In 2009 an ebook reader was banned because it was theoretically possible to use the app to locate an explicit book, then reinstated the app after extensive press coverage of the ban. In 2011 Apple banned an app that chronicled issues around the supply chain of smartphones, including references to worker suicides at one of the factories that manufactures Apple’s devices. At the time Apple’s developer guidelines provided no clear definition of what would cause an app to be banned, providing only the vague definition of “content or behavior that we believe is over the line … what line you ask? … you will … know it when you cross it.”
Moreover, it isn’t just content that is banned. Companies often ban competing products. When streaming video service Meerkat began to compete with a soon-to-be-launched Twitter service, Twitter simply banned it, giving the company less than two hours’ notice. In 2012 Twitter launched its own “official” interfaces and sharply curtailed or banned a wide swath of common applications, suddenly upending in a single evening an entire developer ecosystem that had grown up around its services.

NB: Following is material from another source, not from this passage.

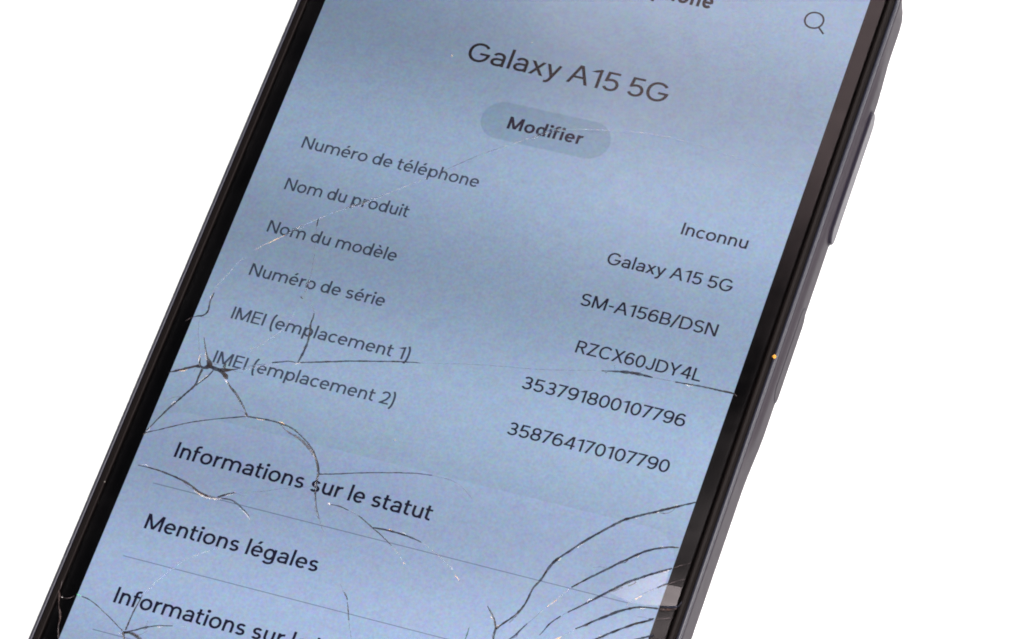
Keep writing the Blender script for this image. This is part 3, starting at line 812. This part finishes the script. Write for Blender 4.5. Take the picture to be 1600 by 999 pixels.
    ["dark",[[34.61,-32.96,0.113],[35.39,-32.88,0.242],[35.98,-32.72,0.226],[36.71,-32.47,0.21]]],
    ["brown",[[34.4,-33.33,0.177],[35.25,-33.22,0.242],[36.07,-33.0,0.242],[36.76,-32.63,0.242]]],
    ["dark",[[34.55,-33.29,0.194],[33.33,-33.49,0.21],[32.06,-33.8,0.226],[31.02,-34.35,0.242],[29.82,-35.12,0.274],[28.42,-36.29,0.242],[27.03,-37.47,0.194],[25.83,-38.5,0.129]]],
    ["pale",[[25.83,-38.5,0.073],[25.29,-39.08,0.161],[24.71,-39.77,0.073]]],
    ["gold",[[24.59,-39.89,0.094],[24.22,-40.25,0.21],[23.62,-40.86,0.094]]],
    ["dark",[[34.48,-34.84,0.129],[33.73,-35.26,0.21],[32.38,-36.07,0.242],[30.77,-37.31,0.242],[29.5,-38.36,0.242],[28.23,-39.41,0.226],[26.67,-40.8,0.226]]],
    ["grey",[[36.71,-34.01,0.044],[35.7,-34.37,0.097],[34.54,-34.78,0.044]]],
    ["dark",[[33.95,-34.94,0.194],[34.51,-34.66,0.129]]],
    ["dark",[[35.18,-36.78,0.161],[34.23,-37.31,0.242],[33.15,-37.96,0.194],[31.05,-39.41,0.194]]],
    ["glint",[[8.54,-34.5,0.103],[8.96,-35.01,0.103]]],
    ["gold",[[-33.22,-7.19,0.03],[-33.43,-6.82,0.085],[-33.2,-6.45,0.03]]],
    ["faint",[[-33.98,-9.85,0.1],[-33.17,-9.86,0.09],[-32.39,-9.55,0.05]]],
    ["glint",[[-31.19,-14.34,0.03],[-30.95,-15.13,0.119],[-30.35,-15.69,0.03]]],
    ["faint",[[-30.26,-15.63,0.1],[-29.43,-15.84,0.09],[-28.55,-15.71,0.05]]],
    ["gold",[[-31.67,-14.86,0.03],[-31.64,-15.63,0.128],[-31.3,-16.33,0.03]]],
    ["faint",[[-31.31,-16.19,0.1],[-31.59,-16.86,0.09],[-31.6,-17.62,0.05]]],
    ["gold",[[-33.6,-17.86,0.03],[-32.89,-17.7,0.149],[-32.39,-17.18,0.03]]],
    ["brown",[[-34.14,-18.08,0.03],[-33.82,-17.7,0.141],[-33.33,-17.62,0.03]]],
    ["brown",[[-29.1,-16.4,0.03],[-28.69,-16.18,0.072],[-28.25,-16.33,0.03]]],
    ["faint",[[-27.04,-16.0,0.1],[-26.27,-16.17,0.09],[-25.47,-16.03,0.05]]],
    ["faint",[[-28.08,-15.33,0.1],[-27.8,-14.89,0.09],[-27.7,-14.36,0.05]]],
    ["glint",[[-23.09,-21.4,0.03],[-23.07,-21.74,0.1],[-22.74,-21.85,0.03]]],
    ["glint",[[-34.34,-26.87,0.03],[-34.26,-27.28,0.141],[-34.62,-27.5,0.03]]],
    ["glint",[[-32.24,-22.07,0.03],[-32.61,-22.31,0.134],[-32.59,-22.76,0.03]]],
    ["glint",[[-34.12,-26.32,0.03],[-34.16,-26.73,0.09],[-34.44,-27.04,0.03]]],
    ["faint",[[-31.74,-21.22,0.1],[-32.62,-21.5,0.09],[-33.35,-22.12,0.05]]],
    ["brown",[[-19.07,-10.92,0.03],[-19.29,-10.57,0.141],[-19.11,-10.19,0.03]]],
    ["faint",[[-19.73,-5.6,0.1],[-20.15,-4.91,0.09],[-20.83,-4.41,0.05]]],
    ["brown",[[18.29,-4.13,0.03],[18.59,-4.29,0.138],[18.81,-4.02,0.03]]],
    ["faint",[[22.29,-3.42,0.1],[22.97,-2.73,0.09],[23.34,-1.8,0.05]]],
    ["glint",[[28.44,-3.25,0.03],[29.06,-3.41,0.139],[29.65,-3.18,0.03]]],
    ["faint",[[-23.14,-21.35,0.1],[-24.14,-21.17,0.09],[-25.18,-21.39,0.05]]],
    ["gold",[[-18.97,-21.49,0.03],[-18.29,-21.4,0.127],[-17.67,-21.69,0.03]]],
    ["gold",[[-21.84,-21.67,0.03],[-21.1,-21.77,0.084],[-20.4,-21.54,0.03]]],
    ["brown",[[-16.55,-21.89,0.03],[-16.13,-21.92,0.135],[-15.86,-22.24,0.03]]],
    ["brown",[[-10.24,-31.11,0.03],[-10.1,-31.79,0.093],[-9.56,-32.23,0.03]]],
    ["brown",[[-9.9,-31.64,0.03],[-9.72,-32.34,0.075],[-9.17,-32.83,0.03]]],
    ["gold",[[-25.45,-33.13,0.03],[-24.81,-33.5,0.12],[-24.08,-33.38,0.03]]],
    ["glint",[[-33.27,-31.66,0.03],[-32.74,-31.42,0.088],[-32.2,-31.63,0.03]]],
    ["faint",[[-27.33,-32.31,0.1],[-26.62,-32.86,0.09],[-25.73,-33.1,0.05]]],
    ["glint",[[-21.43,-32.64,0.03],[-20.98,-32.57,0.073],[-20.67,-32.24,0.03]]],
    ["faint",[[-20.49,-32.11,0.1],[-19.67,-32.29,0.09],[-18.81,-32.13,0.05]]],
    ["glint",[[0.91,-31.99,0.03],[1.51,-31.83,0.083],[2.08,-32.1,0.03]]],
    ["gold",[[-0.49,-31.98,0.03],[-0.19,-31.82,0.094],[0.11,-31.99,0.03]]],
    ["gold",[[-23.42,-51.74,0.03],[-23.02,-51.78,0.125],[-22.74,-51.49,0.03]]],
    ["brown",[[-25.16,-52.49,0.03],[-24.71,-52.51,0.142],[-24.45,-52.16,0.03]]],
    ["faint",[[-24.89,-52.33,0.1],[-24.72,-51.85,0.09],[-24.76,-51.32,0.05]]],
    ["faint",[[-25.66,-53.61,0.1],[-24.88,-53.23,0.09],[-24.28,-52.56,0.05]]],
    ["brown",[[-27.35,-53.13,0.03],[-27.23,-53.84,0.072],[-26.74,-54.38,0.03]]],
    ["faint",[[-26.66,-54.51,0.1],[-25.88,-54.94,0.09],[-24.96,-55.04,0.05]]],
    ["glint",[[32.93,-19.47,0.03],[32.49,-19.55,0.1],[32.2,-19.9,0.03]]],
    ["glint",[[29.67,-21.47,0.03],[29.51,-21.74,0.141],[29.19,-21.75,0.03]]],
    ["glint",[[28.54,-22.15,0.03],[28.44,-22.48,0.105],[28.1,-22.43,0.03]]],
    ["gold",[[17.09,-40.29,0.03],[16.66,-40.63,0.12],[16.5,-41.16,0.03]]],
    ["glint",[[21.17,-29.88,0.03],[21.09,-30.24,0.141],[20.78,-30.43,0.03]]],
    ["brown",[[31.59,-20.25,0.03],[30.98,-20.44,0.098],[30.52,-20.89,0.03]]],
    ["glint",[[30.93,-20.73,0.03],[30.42,-21.21,0.078],[29.75,-21.42,0.03]]],
    ["brown",[[16.48,-41.36,0.03],[16.43,-41.92,0.087],[16.68,-42.42,0.03]]],
    ["faint",[[16.78,-42.75,0.1],[16.66,-43.4,0.09],[16.81,-44.07,0.05]]],
    ["gold",[[15.93,-39.93,0.03],[15.54,-39.75,0.113],[15.52,-39.32,0.03]]],
    ["brown",[[29.21,-27.85,0.03],[28.83,-28.45,0.084],[28.23,-28.82,0.03]]],
    ["gold",[[30.22,-27.02,0.03],[30.11,-27.42,0.11],[29.7,-27.45,0.03]]],
    ["brown",[[29.19,-27.86,0.03],[28.89,-28.5,0.143],[28.26,-28.79,0.03]]],
    ["gold",[[33.03,-25.28,0.03],[32.38,-25.34,0.08],[31.91,-25.8,0.03]]],
    ["faint",[[27.13,-29.85,0.1],[26.21,-29.84,0.09],[25.33,-30.2,0.05]]],
    ["brown",[[19.36,-40.81,0.03],[19.29,-41.36,0.123],[18.91,-41.77,0.03]]],
    ["glint",[[29.15,-31.75,0.03],[28.69,-31.98,0.108],[28.45,-32.43,0.03]]],
    ["glint",[[34.44,-27.88,0.03],[33.94,-28.38,0.134],[33.29,-28.62,0.03]]],
    ["glint",[[26.66,-34.18,0.03],[26.19,-34.37,0.132],[26.02,-34.84,0.03]]],
    ["faint",[[36.71,-32.47,0.1],[36.94,-32.12,0.09],[37.03,-31.69,0.05]]],
    ["glint",[[33.25,-33.54,0.03],[32.74,-33.84,0.139],[32.16,-33.81,0.03]]],
    ["brown",[[27.31,-37.28,0.03],[27.03,-37.73,0.118],[26.55,-37.94,0.03]]],
    ["brown",[[31.46,-34.07,0.03],[31.04,-34.11,0.078],[30.77,-34.43,0.03]]],
    ["brown",[[29.67,-38.28,0.03],[29.36,-38.73,0.144],[28.86,-38.94,0.03]]],
    ["glint",[[29.32,-38.45,0.03],[28.89,-38.57,0.075],[28.69,-38.97,0.03]]],
    ["faint",[[33.95,-34.94,0.1],[33.25,-34.83,0.09],[32.53,-35.01,0.05]]],
    ["glint",[[32.71,-38.21,0.03],[32.24,-38.32,0.121],[31.97,-38.73,0.03]]],
    ["faint",[[31.05,-39.41,0.1],[30.49,-39.44,0.09],[29.96,-39.7,0.05]]],
]


def crack(style, pts, idx):
    c = []
    n = len(pts)
    for i in range(n - 1):
        p0, p1, p2, p3 = pts[max(0, i - 1)], pts[i], pts[i + 1], pts[min(n - 1, i + 2)]
        L = math.hypot(p2[0] - p1[0], p2[1] - p1[1])
        k_ = max(2, int(L / 0.28))
        for j in range(k_):
            t = j / k_
            c.append([0.5 * (2 * p1[q] + (p2[q] - p0[q]) * t + (2 * p0[q] - 5 * p1[q] + 4 * p2[q] - p3[q]) * t * t
                             + (-p0[q] + 3 * p1[q] - 3 * p2[q] + p3[q]) * t ** 3) for q in (0, 1, 2)])
    c.append(list(pts[-1]))
    vs, fs = [], []
    drift = 0.0
    z = 0.305 + 0.0006 * (idx % 12)
    amp = 0.018 if style in ('dark', 'brown', 'glint') else 0.010
    for i, (x, y, w) in enumerate(c):
        a, b_ = c[max(0, i - 1)], c[min(len(c) - 1, i + 1)]
        dx, dy = b_[0] - a[0], b_[1] - a[1]
        d = math.hypot(dx, dy) or 1
        nx, ny = -dy / d, dx / d
        drift = 0.6 * drift + R.uniform(-amp, amp)
        hw = max(0.012, w * (0.62 if style == 'dark' else 0.5) * R.uniform(0.72, 1.22))
        x, y = x + nx * drift, y + ny * drift
        vs += [W(x - nx * hw, y - ny * hw, z), W(x, y, z + (hw * 1.1 if style in ('pale', 'prism') else min(0.05, hw * 0.35))), W(x + nx * hw, y + ny * hw, z)]
        if i:
            q = 3 * i
            fs += [[q - 3, q, q + 1, q - 2], [q - 2, q + 1, q + 2, q - 1]]
    link('crack', vs, fs, style, glass)


for i, (st, pts) in enumerate(CRACKS):
    crack(st, pts, i)


# lifted splinters between the fractures at the lower right edge
def shard(pts, nrm, lift, bend=0.0042):
    cx = sum(p[0] for p in pts) / len(pts)
    cy = sum(p[1] for p in pts) / len(pts)
    lo = min(-(nrm[0] * (x - cx) + nrm[1] * (y - cy)) / nrm[2] for x, y in pts)
    bm = bmesh.new()
    bm.faces.new([bm.verts.new((x, y, 0)) for x, y in pts])
    bmesh.ops.triangulate(bm, faces=bm.faces[:])
    for _ in range(3):
        bmesh.ops.subdivide_edges(bm, edges=bm.edges[:], cuts=1, use_grid_fill=True)
    xm = max(p[0] for p in pts)
    vs = []
    for v in bm.verts:
        x, y = v.co.x, v.co.y
        z = 0.312 + lift - lo - (nrm[0] * (x - cx) + nrm[1] * (y - cy)) / nrm[2] + bend * (xm - x) ** 2
        vs.append(W(x, y, z))
    bm.verts.index_update()
    fs = [[v.index for v in f.verts] for f in bm.faces]
    bm.free()
    link('glass_splinter', vs, fs, 'shard', glass, smooth=True)


shard([[31.08, -33.54], [32.16, -32.1], [34.5, -30.09], [36.54, -29.92], [36.58, -32.46], [34.58, -32.88], [32.72, -33.35]], [0.0271, -0.0452, 0.9986], 0.0)
shard([[28.14, -32.94], [30.32, -30.92], [32.49, -29.36], [34.34, -28.05], [34.43, -29.88], [32.1, -31.94], [31.03, -33.38]], [0.0301, -0.0482, 0.9984], 0.0)


# ---------------------------------------------------------------- loose specks lying on the phone
def speck(name, x, y, z, r, mat, label, cat, group=None, seed=1):
    rr = random.Random(seed)
    bm = bmesh.new()
    bmesh.ops.create_icosphere(bm, subdivisions=2, radius=r * MM)
    for v in bm.verts:
        v.co *= rr.uniform(0.75, 1.2)
        v.co.z *= 0.6
    me = bpy.data.meshes.new(name)
    bm.to_mesh(me)
    bm.free()
    me.materials.append(M[mat])
    o = bpy.data.objects.new(name, me)
    col.objects.link(o)
    o.location = W(x, y, z + r * 0.5)
    o['label'] = label
    o['category'] = cat
    if group:
        o['group'] = group


speck('orange_grain', 37.99, 3.25, 0.17, 0.24, 'orange', 'tiny orange grain on the right rim of the phone', 'grain', seed=3)
speck('dust_speck', -15.37, 35.13, 0.30, 0.15, 'dust', 'pale dust speck on the glass left of the large title', 'dust', 'dust specks on the glass', 5)
speck('dust_speck', -5.89, 39.67, 0.30, 0.09, 'dust', 'tiny dust speck on the glass above the large title', 'dust', 'dust specks on the glass', 6)
speck('dust_speck', -37.1, -22.9, 0.17, 0.07, 'dust', 'minute grey dust speck on the left black border below the crack hub', 'dust', 'dust specks on the glass', 11)
speck('dust_speck', -36.9, -35.0, 0.30, 0.08, 'dust', 'minute grey dust speck on the left black border near the divider crack', 'dust', 'dust specks on the glass', 12)
speck('dust_speck', -3.77, -20.05, 0.30, 0.12, 'dust', 'white dust speck on the glass above the list heading', 'dust', 'dust specks on the glass', 8)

Even Apple has banned applications that “duplicat[e] the functionality” of existing Apple services.
The founding vision and dream of the internet as an unfiltered and truly demographic and distributed utopia in which any and every idea could thrive and information flowed freely across geographic and cultural boundaries is devolving into a centralized digital world consolidated into a handful of walled gardens governed by commercial entities wielding absolute power over what is allowed and what is undesirable.
In the words of Jennifer Granick, we are beginning to see a web “shift[ing] from liberator to oppressor … the end of the Internet Dream.”